Угощались чаем не только офицеры в кают-компаниях и матросы на баке, угощался обязательным «пятичасовым чаем» и государь император Николай II, в том числе и на своей знаменитой яхте «Штандарт». Начиная с 1909 г., яхта следовала за царской семьей неотлучно. После летних месяцев, которые Романовы проводили в Финляндии и Санкт-Петербурге, яхта следовала вокруг Европы и ждала прибытия семьи на рейде в Ливадии. Чай подавали в пять часов вне зависимости от того, где находился император: в поезде или на яхте. Спустя много лет флотские офицеры с глубокой ностальгией вспоминали совместные трапезы с императорской семьей: «Все игравшие сели за большой стол, кто где хотел, подали чай в большом чайнике и очень большой бульотке, и государь сел против них и стал всем разливать чай, спрашивая, кто как любит, покрепче или нет. И когда кто-либо хотел еще стакан, царь опять наливал, а государыня передавала через соседей. Кроме печений и фруктов не было ничего, а на закусочном столе стояли преаппетитные сандвичи и напитки, но государь сам не взял ничего и никому не предложил. И, за все наши плавания, подобный чай подавался каждый вечер, и точно так же, как и вино, и сандвичи, но чай пили, а до напитков никто никогда не дотрагивался, кроме гофмаршала, графа Бенкендорфа, который поздно вечером поднимался в столовую и всегда съедал сандвичей и выпивал вина».
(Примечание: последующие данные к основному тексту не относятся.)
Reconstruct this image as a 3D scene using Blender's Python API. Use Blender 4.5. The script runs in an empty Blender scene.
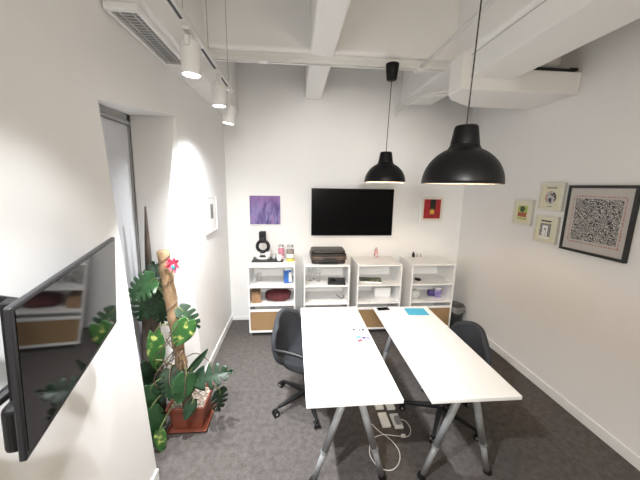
import bpy, bmesh, math, random
from mathutils import Vector, Matrix
random.seed(7)
PI = math.pi
scene = bpy.context.scene
COL = scene.collection

# ------------------------------------------------------------------ materials
def mat(name, col, rough=0.5, metal=0.0, var=0.0, scale=20.0, bump=0.0, bscale=None, spec=0.5, alpha=None, trans=0.0, coat=0.0):
    m = bpy.data.materials.new(name); m.use_nodes = True
    nt = m.node_tree; b = nt.nodes['Principled BSDF']
    b.inputs['Roughness'].default_value = rough
    b.inputs['Metallic'].default_value = metal
    b.inputs['Specular IOR Level'].default_value = spec
    b.inputs['Base Color'].default_value = (*col, 1)
    if trans: b.inputs['Transmission Weight'].default_value = trans
    if coat: b.inputs['Coat Weight'].default_value = coat
    if alpha is not None: b.inputs['Alpha'].default_value = alpha
    tc = nt.nodes.new('ShaderNodeTexCoord')
    n = nt.nodes.new('ShaderNodeTexNoise'); n.inputs['Scale'].default_value = scale; n.inputs['Detail'].default_value = 5
    nt.links.new(tc.outputs['Object'], n.inputs['Vector'])
    r = nt.nodes.new('ShaderNodeValToRGB')
    r.color_ramp.elements[0].position = 0.3; r.color_ramp.elements[1].position = 0.7
    r.color_ramp.elements[0].color = (*[max(0, c * (1 - var)) for c in col], 1)
    r.color_ramp.elements[1].color = (*[min(1, c * (1 + var)) for c in col], 1)
    nt.links.new(n.outputs['Fac'], r.inputs['Fac']); nt.links.new(r.outputs['Color'], b.inputs['Base Color'])
    if bump:
        n2 = nt.nodes.new('ShaderNodeTexNoise'); n2.inputs['Scale'].default_value = bscale or scale * 4; n2.inputs['Detail'].default_value = 3
        nt.links.new(tc.outputs['Object'], n2.inputs['Vector'])
        bp = nt.nodes.new('ShaderNodeBump'); bp.inputs['Strength'].default_value = bump; bp.inputs['Distance'].default_value = 0.01
        nt.links.new(n2.outputs['Fac'], bp.inputs['Height']); nt.links.new(bp.outputs['Normal'], b.inputs['Normal'])
    return m

def emit_mat(name, col, strength):
    m = bpy.data.materials.new(name); m.use_nodes = True
    nt = m.node_tree; b = nt.nodes['Principled BSDF']
    b.inputs['Base Color'].default_value = (*col, 1)
    b.inputs['Emission Color'].default_value = (*col, 1); b.inputs['Emission Strength'].default_value = strength
    return m

def ramp_mat(name, stops, kind='noise', scale=10.0, rough=0.6, vscale=(1, 1, 1), detail=4, distort=0.0, const=False):
    m = bpy.data.materials.new(name); m.use_nodes = True
    nt = m.node_tree; b = nt.nodes['Principled BSDF']; b.inputs['Roughness'].default_value = rough
    tc = nt.nodes.new('ShaderNodeTexCoord'); mp = nt.nodes.new('ShaderNodeMapping'); mp.inputs['Scale'].default_value = vscale
    nt.links.new(tc.outputs['Object'], mp.inputs['Vector'])
    if kind == 'noise':
        t = nt.nodes.new('ShaderNodeTexNoise'); t.inputs['Detail'].default_value = detail; t.inputs['Distortion'].default_value = distort
    elif kind == 'wave':
        t = nt.nodes.new('ShaderNodeTexWave'); t.inputs['Distortion'].default_value = distort; t.inputs['Detail'].default_value = detail
    t.inputs['Scale'].default_value = scale
    nt.links.new(mp.outputs['Vector'], t.inputs['Vector'])
    r = nt.nodes.new('ShaderNodeValToRGB'); cr = r.color_ramp
    if const: cr.interpolation = 'CONSTANT'
    while len(cr.elements) < len(stops): cr.elements.new(0.5)
    for e, (p, c) in zip(cr.elements, stops): e.position = p; e.color = (*c, 1)
    nt.links.new(t.outputs['Fac'], r.inputs['Fac']); nt.links.new(r.outputs['Color'], b.inputs['Base Color'])
    return m

def doodle_mat():
    m = bpy.data.materials.new('black_squiggle_print'); m.use_nodes = True
    nt = m.node_tree; b = nt.nodes['Principled BSDF']; b.inputs['Roughness'].default_value = 0.5
    tc = nt.nodes.new('ShaderNodeTexCoord')
    n = nt.nodes.new('ShaderNodeTexNoise'); n.inputs['Scale'].default_value = 24; n.inputs['Detail'].default_value = 1.5
    nt.links.new(tc.outputs['Object'], n.inputs['Vector'])
    mu = nt.nodes.new('ShaderNodeMath'); mu.operation = 'MULTIPLY'; mu.inputs[1].default_value = 62
    sn = nt.nodes.new('ShaderNodeMath'); sn.operation = 'SINE'
    nt.links.new(n.outputs['Fac'], mu.inputs[0]); nt.links.new(mu.outputs[0], sn.inputs[0])
    r = nt.nodes.new('ShaderNodeValToRGB'); r.color_ramp.elements[0].position = 0.0; r.color_ramp.elements[1].position = 0.35
    r.color_ramp.elements[0].color = (0.03, 0.03, 0.035, 1); r.color_ramp.elements[1].color = (0.50, 0.48, 0.46, 1)
    nt.links.new(sn.outputs[0], r.inputs['Fac']); nt.links.new(r.outputs['Color'], b.inputs['Base Color'])
    return m

M = {}
M['wall'] = mat('white_plaster', (0.83, 0.825, 0.815), 0.75, var=0.012, scale=3, bump=0.05, bscale=60, spec=0.25)
M['ceil'] = mat('white_ceiling_paint', (0.86, 0.855, 0.84), 0.8, var=0.012, scale=3, spec=0.2)
M['trim'] = mat('white_gloss_paint', (0.84, 0.84, 0.83), 0.4, var=0.01)
M['blind'] = mat('pale_grey_blind_cloth', (0.62, 0.635, 0.675), 0.8, var=0.02, scale=40)
M['darkgap'] = mat('mid_grey', (0.42, 0.42, 0.43), 0.6)
M['glass_win'] = mat('window_pane', (0.35, 0.38, 0.42), 0.1)
M['white'] = mat('white_laminate', (0.86, 0.855, 0.845), 0.35, var=0.008, scale=8)
M['table'] = mat('white_tabletop', (0.80, 0.797, 0.79), 0.3, var=0.006, scale=6)
M['steel'] = mat('grey_leg_metal', (0.30, 0.31, 0.32), 0.42, 0.15, var=0.04, scale=30)
M['blackp'] = mat('black_plastic', (0.009, 0.009, 0.010), 0.4, var=0.1, spec=0.35)
M['blackm'] = mat('black_shade_paint', (0.0035, 0.0035, 0.004), 0.38, var=0.1, spec=0.2)
M['screen'] = mat('glossy_black_screen', (0.0025, 0.0025, 0.003), 0.22, spec=0.08)
M['screen2'] = mat('glossy_dark_screen', (0.010, 0.010, 0.011), 0.05, spec=0.6)
M['bezel'] = mat('grey_black_bezel', (0.022, 0.022, 0.025), 0.3)
M['fabric'] = mat('charcoal_fabric', (0.034, 0.036, 0.041), 0.95, var=0.25, scale=220, bump=0.3, bscale=400, spec=0.15)
M['seatfab'] = mat('dark_seat_fabric', (0.026, 0.027, 0.030), 0.95, var=0.25, scale=220, bump=0.3, bscale=400, spec=0.15)
M['wheel'] = mat('grey_caster_tread', (0.25, 0.25, 0.25), 0.5)
M['oak'] = ramp_mat('oak_front', [(0.3, (0.27, 0.165, 0.078)), (0.7, (0.36, 0.235, 0.12))], 'noise', 6, 0.5, (1.5, 1.5, 22), 3)
M['terra'] = mat('terracotta_plastic', (0.235, 0.066, 0.038), 0.5, var=0.08, scale=12)
M['soil'] = ramp_mat('soil_with_chips', [(0.3, (0.05, 0.035, 0.025)), (0.5, (0.22, 0.17, 0.13)), (0.62, (0.55, 0.5, 0.44))], 'noise', 55, 0.9)
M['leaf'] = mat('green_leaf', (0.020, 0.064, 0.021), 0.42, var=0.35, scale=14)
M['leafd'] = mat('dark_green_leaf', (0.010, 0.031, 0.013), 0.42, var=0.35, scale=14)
M['leafv'] = ramp_mat('variegated_leaf', [(0.35, (0.03, 0.11, 0.03)), (0.56, (0.05, 0.15, 0.035)), (0.66, (0.50, 0.56, 0.16))], 'noise', 16, 0.35)
M['leafw'] = ramp_mat('white_flecked_leaf', [(0.4, (0.03, 0.095, 0.03)), (0.60, (0.05, 0.14, 0.05)), (0.70, (0.62, 0.68, 0.6))], 'noise', 14, 0.35)
M['stem'] = mat('plant_stem', (0.12, 0.14, 0.05), 0.6, var=0.3)
M['root'] = mat('brown_aerial_root', (0.12, 0.085, 0.06), 0.8, var=0.3)
M['coir'] = ramp_mat('tan_coir', [(0.3, (0.15, 0.092, 0.048)), (0.7, (0.34, 0.225, 0.125))], 'noise', 22, 0.9, (1, 1, 0.5))
M['bark'] = ramp_mat('dark_brown_bark', [(0.3, (0.04, 0.03, 0.024)), (0.7, (0.12, 0.09, 0.072))], 'noise', 30, 0.9, (1, 1, 0.2))
M['pink'] = mat('pink_petal', (0.55, 0.05, 0.10), 0.5, var=0.3, scale=60)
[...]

После чая Николай II в сопровождении Александры Федоровны направлялся на командный мостик, чтобы поинтересоваться у вахтенного начальника курсом и задать ему несколько вопросов по навигации, а также посмотреть, как охранные миноноски прожекторами просвечивают пространство вокруг «Штандарта», создавая световую преграду возможной опасности с моря. «После чая их величества вышли на верхнюю палубу посмотреть, как охранные миноносцы светят кругом яхты, и государыня незаметно сунула в руку вахтенного начальника горсть печений и конфет. Это бывало всякий раз после вечерних игр…».
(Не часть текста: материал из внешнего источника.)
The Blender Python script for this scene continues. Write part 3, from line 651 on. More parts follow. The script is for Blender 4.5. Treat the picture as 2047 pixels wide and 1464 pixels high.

Во время краткосрочных «отпусков» Николая II на «Штандарте» царила почти домашняя обстановка, на пятичасовой чай «никто не приглашался специально, а просто, кто находился в это время на верхней палубе, того и просили в рубку, а княжны тащили за рукава, без всякого стеснения, кого только находили наверху». Мемуаристы в один голос упоминали о том, что за чаем «Государь пил два стакана, в подстаканниках, обязательно с молоком, и ел свежие булки с отличным маслом с царскосельской или петергофской фермы» ( Из книги И. И. Лазерсона «Императорская кухня XIX — начало XX века»).
И еще одна история, связанная с «морским» самоваром, но уже революционного времени. 14 июля 1918 года советский крейсер «Аскольд», стоявший на Мурманском рейде, окружили английские корабли. Английская команда солдат во главе с офицером начала обыскивать матросские сундучки и чемоданы. Искали серебряный самовар с дарственной надписью. Матросов построили на юте, заставили открыть сундучки, чемоданы. Британцы тщательно обшарили весь корабль. Но искомый самовар как в воду канул.
Крейсер «Аскольд» был известным, заслуженным кораблем. Весной 1902 г. он совершил поход с Балтики в Тихий океан. Во время Русско-японской войны оборонял морские подступы к Порт-Артуру. В феврале 1904 г. на нем держал флаг адмирал Макаров, летом «Аскольд» участвовал в бою с японским флотом, прорвался в г. Шанхай, а после войны пришел в г. Владивосток. В Первую мировую крейсер конвоировал английские и русские транспорты, ходившие в Китай, Японию, Америку, потом совместно с английским и французским флотами действовал на Средиземном море. О революции в Петрограде и отречении Николая II аскольдовцы узнали из английских газет, и лишь после получения официальных телеграмм Морского министерства капитан Кетлинский приказал построить команду на баке и с носового мостика объявил о последних событиях в России, призвав всех продолжать исполнять свой долг перед Родиной. После этого на «Аскольде» приняли присягу Временному правительству.
23 мая корабль перешел в шотландский порт Гринок. В расположенном неподалеку г. Глазго проживало несколько тысяч эмигрантов из России. Они вместе с рабочими города восторженно приветствовали аскольдовцев. В городском театре устроили митинг, а поезд, на котором приехали моряки, был украшен цветами. Рабочие г. Глазго преподнесли в подарок аскольдовцам серебряный самовар, очень красивый, похожий на искусно выполненную вазу. На нем была выгравирована надпись: «Подарено рабочими и социалистическими организациями Глазго нашим русским товарищам с «Аскольда» в память их пребывания в Глазго. Шотландия, май 1917 года».
Английским властям это очень не понравилось. Они обвинили офицеров крейсера в отсутствии дисциплины на корабле. На «Аскольд» прибыли представители английского правительства и предприняли попытку изъять самовар. Команду построили на верхней палубе, и, пока господа представители увещевали матросов не вмешиваться в политику, сыщики проворно обыскивали кубрики. Они нашли красные флаги, врученные рабочими, упрятали под плащами и унесли. А самовар, как ни шарили, не обнаружили. Английские власти предложили «Аскольду» покинуть гавань и 13 июня 1917 г. крейсер взял курс в г. Мурманск.
А в марте 1918 г. английские интервенты высадили в Мурманске десант. Английский генерал Пуль приказал захватить крейсер и арестовать матросов, заодно изъять наконец тот самовар, который не сумели найти и отобрать в Англии. Но и на это раз поиски ничего не дали. Крейсер в 1919 г. был уведен интервентами в Шотландию. В 1921 г. он был возвращён советскому правительству, затем продан на слом в г. Гамбург.
Самовар, вынесенный матросами с корабля, хранится в Центральном военно-морском музее в г. Санкт-Петербурге, правда без верхней крышки. Её потеряли во время «эвакуации» с корабля в июле 1918 г.